— Begin —

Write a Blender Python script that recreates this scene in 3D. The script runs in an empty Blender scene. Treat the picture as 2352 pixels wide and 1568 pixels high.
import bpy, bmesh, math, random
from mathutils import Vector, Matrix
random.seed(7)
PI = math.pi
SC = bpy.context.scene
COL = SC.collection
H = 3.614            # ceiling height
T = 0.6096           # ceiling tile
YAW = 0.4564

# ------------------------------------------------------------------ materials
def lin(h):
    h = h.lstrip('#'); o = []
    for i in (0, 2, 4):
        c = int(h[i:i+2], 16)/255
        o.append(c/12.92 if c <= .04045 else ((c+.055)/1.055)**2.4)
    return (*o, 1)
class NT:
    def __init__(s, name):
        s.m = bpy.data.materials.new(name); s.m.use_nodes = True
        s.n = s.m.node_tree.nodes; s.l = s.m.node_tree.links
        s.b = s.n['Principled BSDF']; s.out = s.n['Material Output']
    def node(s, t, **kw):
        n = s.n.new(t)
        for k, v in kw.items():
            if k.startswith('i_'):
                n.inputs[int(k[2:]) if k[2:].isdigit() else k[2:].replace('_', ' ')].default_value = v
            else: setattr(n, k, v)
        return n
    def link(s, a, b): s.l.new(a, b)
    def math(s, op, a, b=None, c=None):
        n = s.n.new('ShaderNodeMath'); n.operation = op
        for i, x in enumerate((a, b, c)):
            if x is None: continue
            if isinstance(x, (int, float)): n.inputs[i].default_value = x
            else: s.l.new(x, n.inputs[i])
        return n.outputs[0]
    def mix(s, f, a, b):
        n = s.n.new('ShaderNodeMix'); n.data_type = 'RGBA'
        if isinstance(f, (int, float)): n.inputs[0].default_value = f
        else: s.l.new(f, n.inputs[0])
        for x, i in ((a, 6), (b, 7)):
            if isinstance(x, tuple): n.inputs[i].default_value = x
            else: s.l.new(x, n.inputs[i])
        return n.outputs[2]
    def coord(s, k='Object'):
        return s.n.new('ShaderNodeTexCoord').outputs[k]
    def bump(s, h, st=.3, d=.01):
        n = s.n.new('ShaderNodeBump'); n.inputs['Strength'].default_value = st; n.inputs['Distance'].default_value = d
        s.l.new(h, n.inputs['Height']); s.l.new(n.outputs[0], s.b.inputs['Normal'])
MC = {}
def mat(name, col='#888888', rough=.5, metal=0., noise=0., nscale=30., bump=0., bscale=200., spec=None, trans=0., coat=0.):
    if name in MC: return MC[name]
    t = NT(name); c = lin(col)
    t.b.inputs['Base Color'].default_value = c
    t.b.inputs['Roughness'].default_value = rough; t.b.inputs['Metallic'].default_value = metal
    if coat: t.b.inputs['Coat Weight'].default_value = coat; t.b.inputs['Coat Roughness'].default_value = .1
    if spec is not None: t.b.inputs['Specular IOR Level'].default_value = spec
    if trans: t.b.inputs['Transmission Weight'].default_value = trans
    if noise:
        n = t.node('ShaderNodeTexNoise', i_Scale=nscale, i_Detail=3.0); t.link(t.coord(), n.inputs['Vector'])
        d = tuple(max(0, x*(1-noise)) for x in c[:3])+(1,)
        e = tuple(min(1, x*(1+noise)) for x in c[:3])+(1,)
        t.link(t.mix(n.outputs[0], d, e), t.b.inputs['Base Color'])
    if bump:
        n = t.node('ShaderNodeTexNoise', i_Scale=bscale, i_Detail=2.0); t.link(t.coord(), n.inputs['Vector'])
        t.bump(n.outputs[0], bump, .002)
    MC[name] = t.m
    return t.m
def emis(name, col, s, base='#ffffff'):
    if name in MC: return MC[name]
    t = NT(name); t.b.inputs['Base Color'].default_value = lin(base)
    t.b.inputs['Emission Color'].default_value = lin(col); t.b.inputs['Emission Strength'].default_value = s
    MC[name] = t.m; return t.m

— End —

▶ What is needed
All of the material above needs to be copied exactly.

▶ Completed task
Write a Blender Python script that recreates this scene in 3D. The script runs in an empty Blender scene. Treat the picture as 2352 pixels wide and 1568 pixels high.
import bpy, bmesh, math, random
from mathutils import Vector, Matrix
random.seed(7)
PI = math.pi
SC = bpy.context.scene
COL = SC.collection
H = 3.614            # ceiling height
T = 0.6096           # ceiling tile
YAW = 0.4564

# ------------------------------------------------------------------ materials
def lin(h):
    h = h.lstrip('#'); o = []
    for i in (0, 2, 4):
        c = int(h[i:i+2], 16)/255
        o.append(c/12.92 if c <= .04045 else ((c+.055)/1.055)**2.4)
    return (*o, 1)
class NT:
    def __init__(s, name):
        s.m = bpy.data.materials.new(name); s.m.use_nodes = True
        s.n = s.m.node_tree.nodes; s.l = s.m.node_tree.links
        s.b = s.n['Principled BSDF']; s.out = s.n['Material Output']
    def node(s, t, **kw):
        n = s.n.new(t)
        for k, v in kw.items():
            if k.startswith('i_'):
                n.inputs[int(k[2:]) if k[2:].isdigit() else k[2:].replace('_', ' ')].default_value = v
            else: setattr(n, k, v)
        return n
    def link(s, a, b): s.l.new(a, b)
    def math(s, op, a, b=None, c=None):
        n = s.n.new('ShaderNodeMath'); n.operation = op
        for i, x in enumerate((a, b, c)):
            if x is None: continue
            if isinstance(x, (int, float)): n.inputs[i].default_value = x
            else: s.l.new(x, n.inputs[i])
        return n.outputs[0]
    def mix(s, f, a, b):
        n = s.n.new('ShaderNodeMix'); n.data_type = 'RGBA'
        if isinstance(f, (int, float)): n.inputs[0].default_value = f
        else: s.l.new(f, n.inputs[0])
        for x, i in ((a, 6), (b, 7)):
            if isinstance(x, tuple): n.inputs[i].default_value = x
            else: s.l.new(x, n.inputs[i])
        return n.outputs[2]
    def coord(s, k='Object'):
        return s.n.new('ShaderNodeTexCoord').outputs[k]
    def bump(s, h, st=.3, d=.01):
        n = s.n.new('ShaderNodeBump'); n.inputs['Strength'].default_value = st; n.inputs['Distance'].default_value = d
        s.l.new(h, n.inputs['Height']); s.l.new(n.outputs[0], s.b.inputs['Normal'])
MC = {}
def mat(name, col='#888888', rough=.5, metal=0., noise=0., nscale=30., bump=0., bscale=200., spec=None, trans=0., coat=0.):
    if name in MC: return MC[name]
    t = NT(name); c = lin(col)
    t.b.inputs['Base Color'].default_value = c
    t.b.inputs['Roughness'].default_value = rough; t.b.inputs['Metallic'].default_value = metal
    if coat: t.b.inputs['Coat Weight'].default_value = coat; t.b.inputs['Coat Roughness'].default_value = .1
    if spec is not None: t.b.inputs['Specular IOR Level'].default_value = spec
    if trans: t.b.inputs['Transmission Weight'].default_value = trans
    if noise:
        n = t.node('ShaderNodeTexNoise', i_Scale=nscale, i_Detail=3.0); t.link(t.coord(), n.inputs['Vector'])
        d = tuple(max(0, x*(1-noise)) for x in c[:3])+(1,)
        e = tuple(min(1, x*(1+noise)) for x in c[:3])+(1,)
        t.link(t.mix(n.outputs[0], d, e), t.b.inputs['Base Color'])
    if bump:
        n = t.node('ShaderNodeTexNoise', i_Scale=bscale, i_Detail=2.0); t.link(t.coord(), n.inputs['Vector'])
        t.bump(n.outputs[0], bump, .002)
    MC[name] = t.m
    return t.m
def emis(name, col, s, base='#ffffff'):
    if name in MC: return MC[name]
    t = NT(name); t.b.inputs['Base Color'].default_value = lin(base)
    t.b.inputs['Emission Color'].default_value = lin(col); t.b.inputs['Emission Strength'].default_value = s
    MC[name] = t.m; return t.m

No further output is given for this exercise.